BRIEF: Output the material below in its entirety, exactly as given.

★ ★ ★ ★ ★

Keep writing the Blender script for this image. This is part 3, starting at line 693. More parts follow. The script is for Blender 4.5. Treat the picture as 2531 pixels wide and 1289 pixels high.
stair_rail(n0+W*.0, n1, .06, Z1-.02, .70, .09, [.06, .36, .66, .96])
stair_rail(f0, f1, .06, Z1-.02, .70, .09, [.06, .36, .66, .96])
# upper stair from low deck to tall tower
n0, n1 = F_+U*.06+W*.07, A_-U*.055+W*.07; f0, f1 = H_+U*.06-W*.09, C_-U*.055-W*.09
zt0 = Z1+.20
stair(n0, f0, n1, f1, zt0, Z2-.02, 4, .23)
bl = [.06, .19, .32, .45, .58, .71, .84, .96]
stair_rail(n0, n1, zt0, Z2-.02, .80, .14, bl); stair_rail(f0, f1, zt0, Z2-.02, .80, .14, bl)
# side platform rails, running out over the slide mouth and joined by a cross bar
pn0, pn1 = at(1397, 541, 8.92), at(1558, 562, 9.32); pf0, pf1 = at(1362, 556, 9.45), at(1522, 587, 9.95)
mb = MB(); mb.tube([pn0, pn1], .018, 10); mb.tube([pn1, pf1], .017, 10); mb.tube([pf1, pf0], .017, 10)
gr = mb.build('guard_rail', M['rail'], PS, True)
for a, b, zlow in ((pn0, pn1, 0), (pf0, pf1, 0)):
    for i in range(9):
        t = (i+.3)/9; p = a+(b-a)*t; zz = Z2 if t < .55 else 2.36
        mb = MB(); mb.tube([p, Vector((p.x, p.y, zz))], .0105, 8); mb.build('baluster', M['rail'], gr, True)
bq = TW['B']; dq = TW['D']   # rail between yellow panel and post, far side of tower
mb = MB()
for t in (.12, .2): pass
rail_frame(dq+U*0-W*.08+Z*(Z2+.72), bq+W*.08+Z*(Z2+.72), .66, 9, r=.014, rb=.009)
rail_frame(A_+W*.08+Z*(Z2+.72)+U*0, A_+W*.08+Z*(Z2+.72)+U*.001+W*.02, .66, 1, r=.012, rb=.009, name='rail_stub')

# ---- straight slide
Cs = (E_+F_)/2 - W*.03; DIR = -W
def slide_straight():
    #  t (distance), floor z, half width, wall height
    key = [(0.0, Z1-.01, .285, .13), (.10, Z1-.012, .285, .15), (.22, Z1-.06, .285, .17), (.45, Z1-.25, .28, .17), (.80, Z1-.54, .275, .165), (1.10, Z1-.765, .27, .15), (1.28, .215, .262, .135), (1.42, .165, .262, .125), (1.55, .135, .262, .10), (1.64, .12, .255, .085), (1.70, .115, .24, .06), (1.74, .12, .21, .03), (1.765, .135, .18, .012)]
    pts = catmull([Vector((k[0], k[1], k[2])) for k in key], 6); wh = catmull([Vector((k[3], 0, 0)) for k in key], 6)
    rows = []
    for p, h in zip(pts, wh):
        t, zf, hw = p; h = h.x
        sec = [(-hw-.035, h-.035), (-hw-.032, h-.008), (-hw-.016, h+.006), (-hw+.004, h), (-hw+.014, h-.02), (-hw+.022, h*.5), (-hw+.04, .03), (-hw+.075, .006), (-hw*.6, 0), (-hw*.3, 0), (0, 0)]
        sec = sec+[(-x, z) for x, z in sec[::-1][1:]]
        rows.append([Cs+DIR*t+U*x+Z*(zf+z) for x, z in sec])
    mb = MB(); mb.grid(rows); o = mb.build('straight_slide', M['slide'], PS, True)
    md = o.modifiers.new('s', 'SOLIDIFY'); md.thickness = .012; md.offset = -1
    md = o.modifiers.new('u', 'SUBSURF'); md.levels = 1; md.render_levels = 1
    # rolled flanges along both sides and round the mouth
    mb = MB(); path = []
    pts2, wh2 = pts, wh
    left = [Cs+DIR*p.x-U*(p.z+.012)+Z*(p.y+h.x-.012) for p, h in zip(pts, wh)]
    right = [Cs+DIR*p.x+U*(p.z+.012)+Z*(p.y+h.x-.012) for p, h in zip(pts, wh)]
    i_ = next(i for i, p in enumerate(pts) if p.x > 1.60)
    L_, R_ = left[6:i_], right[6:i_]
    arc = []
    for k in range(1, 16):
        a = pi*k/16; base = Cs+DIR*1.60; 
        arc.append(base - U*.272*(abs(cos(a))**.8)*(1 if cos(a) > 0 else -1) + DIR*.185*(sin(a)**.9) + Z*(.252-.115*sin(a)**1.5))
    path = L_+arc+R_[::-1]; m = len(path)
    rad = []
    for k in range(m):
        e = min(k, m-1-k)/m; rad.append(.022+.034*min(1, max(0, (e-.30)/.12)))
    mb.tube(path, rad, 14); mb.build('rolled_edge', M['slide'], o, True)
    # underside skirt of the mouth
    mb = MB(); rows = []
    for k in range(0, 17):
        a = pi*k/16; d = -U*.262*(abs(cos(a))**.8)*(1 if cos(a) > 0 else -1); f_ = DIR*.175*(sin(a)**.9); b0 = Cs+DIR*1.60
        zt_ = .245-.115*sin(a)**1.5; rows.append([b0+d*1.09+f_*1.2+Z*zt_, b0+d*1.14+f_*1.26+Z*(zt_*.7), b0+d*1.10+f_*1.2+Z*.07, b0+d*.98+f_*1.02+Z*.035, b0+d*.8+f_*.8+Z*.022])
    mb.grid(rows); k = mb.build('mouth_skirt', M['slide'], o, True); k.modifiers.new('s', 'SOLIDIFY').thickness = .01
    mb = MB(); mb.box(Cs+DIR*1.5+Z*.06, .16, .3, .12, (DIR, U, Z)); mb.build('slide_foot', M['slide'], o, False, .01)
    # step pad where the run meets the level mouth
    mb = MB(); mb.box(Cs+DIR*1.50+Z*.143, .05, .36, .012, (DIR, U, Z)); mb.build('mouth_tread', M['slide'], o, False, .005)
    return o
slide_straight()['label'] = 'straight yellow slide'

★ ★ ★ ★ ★

CORRECT OUTPUT:
Keep writing the Blender script for this image. This is part 3, starting at line 693. More parts follow. The script is for Blender 4.5. Treat the picture as 2531 pixels wide and 1289 pixels high.
stair_rail(n0+W*.0, n1, .06, Z1-.02, .70, .09, [.06, .36, .66, .96])
stair_rail(f0, f1, .06, Z1-.02, .70, .09, [.06, .36, .66, .96])
# upper stair from low deck to tall tower
n0, n1 = F_+U*.06+W*.07, A_-U*.055+W*.07; f0, f1 = H_+U*.06-W*.09, C_-U*.055-W*.09
zt0 = Z1+.20
stair(n0, f0, n1, f1, zt0, Z2-.02, 4, .23)
bl = [.06, .19, .32, .45, .58, .71, .84, .96]
stair_rail(n0, n1, zt0, Z2-.02, .80, .14, bl); stair_rail(f0, f1, zt0, Z2-.02, .80, .14, bl)
# side platform rails, running out over the slide mouth and joined by a cross bar
pn0, pn1 = at(1397, 541, 8.92), at(1558, 562, 9.32); pf0, pf1 = at(1362, 556, 9.45), at(1522, 587, 9.95)
mb = MB(); mb.tube([pn0, pn1], .018, 10); mb.tube([pn1, pf1], .017, 10); mb.tube([pf1, pf0], .017, 10)
gr = mb.build('guard_rail', M['rail'], PS, True)
for a, b, zlow in ((pn0, pn1, 0), (pf0, pf1, 0)):
    for i in range(9):
        t = (i+.3)/9; p = a+(b-a)*t; zz = Z2 if t < .55 else 2.36
        mb = MB(); mb.tube([p, Vector((p.x, p.y, zz))], .0105, 8); mb.build('baluster', M['rail'], gr, True)
bq = TW['B']; dq = TW['D']   # rail between yellow panel and post, far side of tower
mb = MB()
for t in (.12, .2): pass
rail_frame(dq+U*0-W*.08+Z*(Z2+.72), bq+W*.08+Z*(Z2+.72), .66, 9, r=.014, rb=.009)
rail_frame(A_+W*.08+Z*(Z2+.72)+U*0, A_+W*.08+Z*(Z2+.72)+U*.001+W*.02, .66, 1, r=.012, rb=.009, name='rail_stub')

# ---- straight slide
Cs = (E_+F_)/2 - W*.03; DIR = -W
def slide_straight():
    #  t (distance), floor z, half width, wall height
    key = [(0.0, Z1-.01, .285, .13), (.10, Z1-.012, .285, .15), (.22, Z1-.06, .285, .17), (.45, Z1-.25, .28, .17), (.80, Z1-.54, .275, .165), (1.10, Z1-.765, .27, .15), (1.28, .215, .262, .135), (1.42, .165, .262, .125), (1.55, .135, .262, .10), (1.64, .12, .255, .085), (1.70, .115, .24, .06), (1.74, .12, .21, .03), (1.765, .135, .18, .012)]
    pts = catmull([Vector((k[0], k[1], k[2])) for k in key], 6); wh = catmull([Vector((k[3], 0, 0)) for k in key], 6)
    rows = []
    for p, h in zip(pts, wh):
        t, zf, hw = p; h = h.x
        sec = [(-hw-.035, h-.035), (-hw-.032, h-.008), (-hw-.016, h+.006), (-hw+.004, h), (-hw+.014, h-.02), (-hw+.022, h*.5), (-hw+.04, .03), (-hw+.075, .006), (-hw*.6, 0), (-hw*.3, 0), (0, 0)]
        sec = sec+[(-x, z) for x, z in sec[::-1][1:]]
        rows.append([Cs+DIR*t+U*x+Z*(zf+z) for x, z in sec])
    mb = MB(); mb.grid(rows); o = mb.build('straight_slide', M['slide'], PS, True)
    md = o.modifiers.new('s', 'SOLIDIFY'); md.thickness = .012; md.offset = -1
    md = o.modifiers.new('u', 'SUBSURF'); md.levels = 1; md.render_levels = 1
    # rolled flanges along both sides and round the mouth
    mb = MB(); path = []
    pts2, wh2 = pts, wh
    left = [Cs+DIR*p.x-U*(p.z+.012)+Z*(p.y+h.x-.012) for p, h in zip(pts, wh)]
    right = [Cs+DIR*p.x+U*(p.z+.012)+Z*(p.y+h.x-.012) for p, h in zip(pts, wh)]
    i_ = next(i for i, p in enumerate(pts) if p.x > 1.60)
    L_, R_ = left[6:i_], right[6:i_]
    arc = []
    for k in range(1, 16):
        a = pi*k/16; base = Cs+DIR*1.60; 
        arc.append(base - U*.272*(abs(cos(a))**.8)*(1 if cos(a) > 0 else -1) + DIR*.185*(sin(a)**.9) + Z*(.252-.115*sin(a)**1.5))
    path = L_+arc+R_[::-1]; m = len(path)
    rad = []
    for k in range(m):
        e = min(k, m-1-k)/m; rad.append(.022+.034*min(1, max(0, (e-.30)/.12)))
    mb.tube(path, rad, 14); mb.build('rolled_edge', M['slide'], o, True)
    # underside skirt of the mouth
    mb = MB(); rows = []
    for k in range(0, 17):
        a = pi*k/16; d = -U*.262*(abs(cos(a))**.8)*(1 if cos(a) > 0 else -1); f_ = DIR*.175*(sin(a)**.9); b0 = Cs+DIR*1.60
        zt_ = .245-.115*sin(a)**1.5; rows.append([b0+d*1.09+f_*1.2+Z*zt_, b0+d*1.14+f_*1.26+Z*(zt_*.7), b0+d*1.10+f_*1.2+Z*.07, b0+d*.98+f_*1.02+Z*.035, b0+d*.8+f_*.8+Z*.022])
    mb.grid(rows); k = mb.build('mouth_skirt', M['slide'], o, True); k.modifiers.new('s', 'SOLIDIFY').thickness = .01
    mb = MB(); mb.box(Cs+DIR*1.5+Z*.06, .16, .3, .12, (DIR, U, Z)); mb.build('slide_foot', M['slide'], o, False, .01)
    # step pad where the run meets the level mouth
    mb = MB(); mb.box(Cs+DIR*1.50+Z*.143, .05, .36, .012, (DIR, U, Z)); mb.build('mouth_tread', M['slide'], o, False, .005)
    return o
slide_straight()['label'] = 'straight yellow slide'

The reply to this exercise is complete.